The Mister is a Open source FPGA clone console looking to make MAME obsolete as well as support a bunch of different consoles. Various consoles, 80s Micro Computers, Arcade Boards and such are added. The oldest system supported is the Atltari 8800.

@dubon @darksakul that still doesn’t answer my question about whether Arkanoid is a better game with a paddle or a spinner.

I never played it in the arcade, so I assumed it was paddle-based, because that’s how the special controller made for NES arkanoid was at home. It’s not like they adapted their game to an existing standard, like trying to play Marble Madness with an analog stick, or worse, a D-Pad as many home versions have done.

If the definitive way to play is with a spinner, then why didn’t Taito make a spinner for home? If the definitive way is to play with a paddle, and somehow the NES version is a director’s cut, then are spinners way cheaper and easier to maintain in a communal setting like an Arcade than paddles are?

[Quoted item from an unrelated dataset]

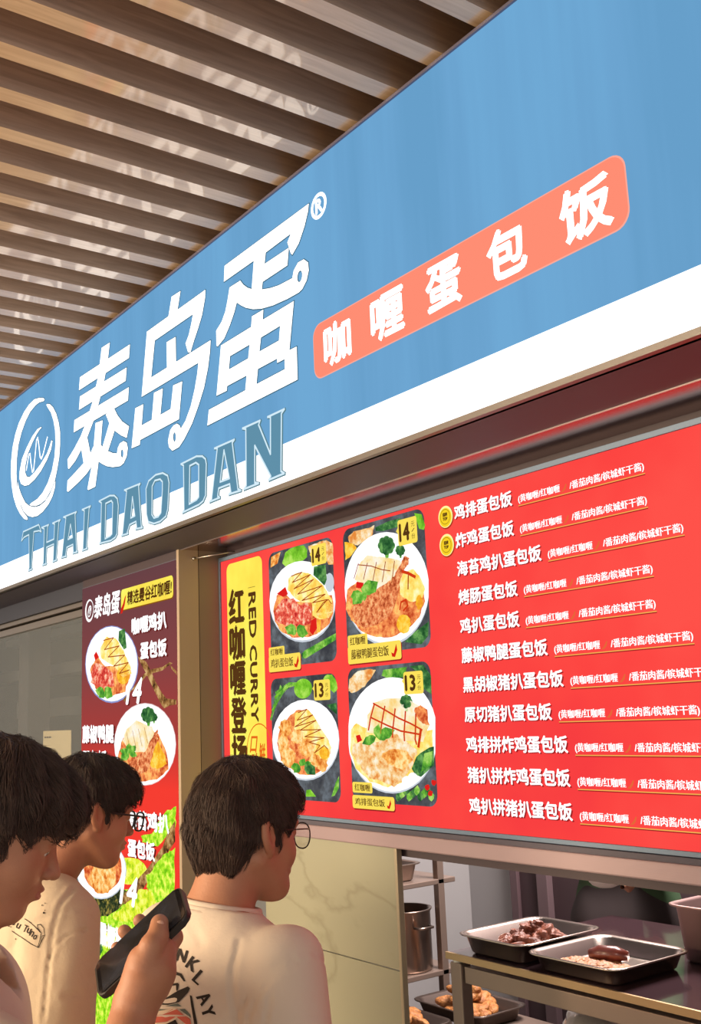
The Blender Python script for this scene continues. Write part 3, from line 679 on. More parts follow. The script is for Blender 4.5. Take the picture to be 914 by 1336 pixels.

By the way I have resurrected both Atari 2600 and Bally Astrocade potentiometers. Maybe it’s fairly easy to resurrect a Vaus Controller. The way I resurrected 2600 and Bally paddles were to put in a couple drops of isopropylhol in a key chamber and turn the knob all the way back and forth quickly a few times. That clears up jittery readings very well for a long time.

Wether the arcade version is “the way its ment to be played” is something completely subjective. The spinners ive seen wouldnt fit in something as compact as the nes controller. Especialy the type of spinner that was used in the original arcade cab.